Hi, folks. This video is not rated PG 13 or higher, but some of you may find it offensive all the same. I have been intrigued about how technology has affected our war in Iraq and Afghanistan. In some ways it has been great. Soldiers can send videos to loved ones and vice versa. E-mail records everyday life consisely. Photos can be transmitted in an instant. No longer does a soldier have to wonder what her child looks like.

The advent of video phones and digital cameras allowed the Abu Ghraib scandal to be discovered almost immediately. However, as in the taser case in UCLA, that does not mean footage always carries context. With every claim of atrocities comes a lot of cross accusations and finger pointing. What exactly did the student for Iran do to attract the police in the first place? When footage of the Rodney King video made it to every news station in America the LA police officers were tried and found guilty before they were charged. So indelible were those images that there were riots in many areas of LA when the police were found not guilty of excessive force several months later. Jurors maintained that the events leading up to Kings beating warranted the force, but the public who saw the footage couldn't buy it.

Context, context, context. However, with Abu Ghraib there seems to be a dearth of rationalizations, just an abdication of responsibility--why are the lower level soldiers being tried first--I guess that is how hierarchies work. In an earlier time, we probably would not have heard of these conditions and this abuse. Is that a good thing? Can we have too much information about a sensitive subject? During WWII, John Huston (I think!) made a docmentary commissioned by the War Dept. that ended up never being shown as it was considered too 'dark' and 'anti-war' for American audiences. If that is happening now to some extent, is that all righ? For example one does not want to see an exploded carcass on the cover of the newspaper every day, however we do hear about it.
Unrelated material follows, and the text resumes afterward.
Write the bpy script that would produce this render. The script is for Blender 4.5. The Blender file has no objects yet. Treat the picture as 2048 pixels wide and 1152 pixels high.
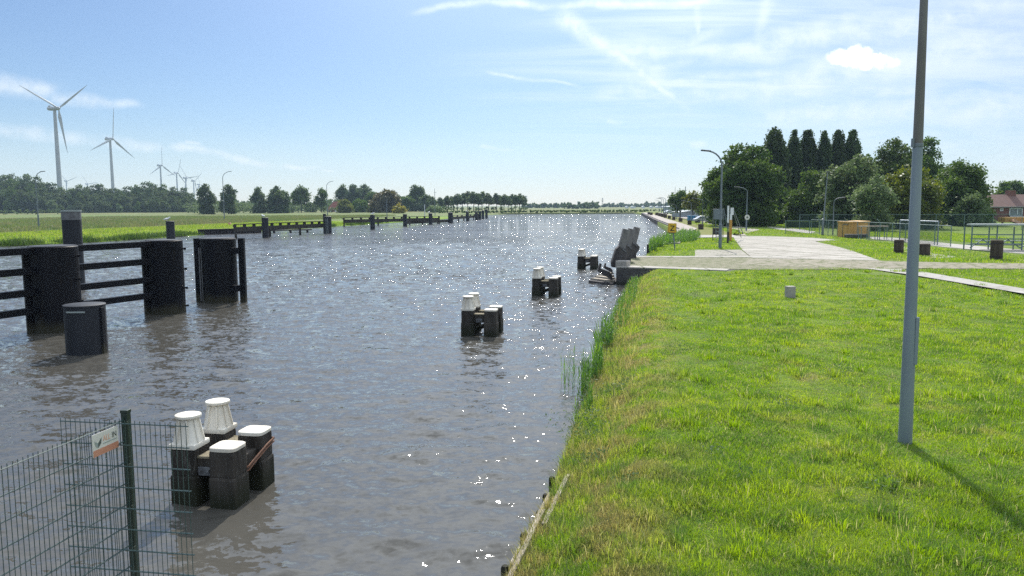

There is an argument that Congress should not be attempting to direct foreign policy, in part because the process of government tips our hand to the enemy.

Lonelygirl seems to go a lot deeper that I originally gave it credit for. It almost looks like an occult version of '24.' Maybe hindsight is 20/20, but didn't the sophistication of mulitple narrators kind of give the story away? Also, she was a little too hip to be considered a nerd. Finally, if one were in the suffocating grasp of a cult, would your parents really let you buy a web cam?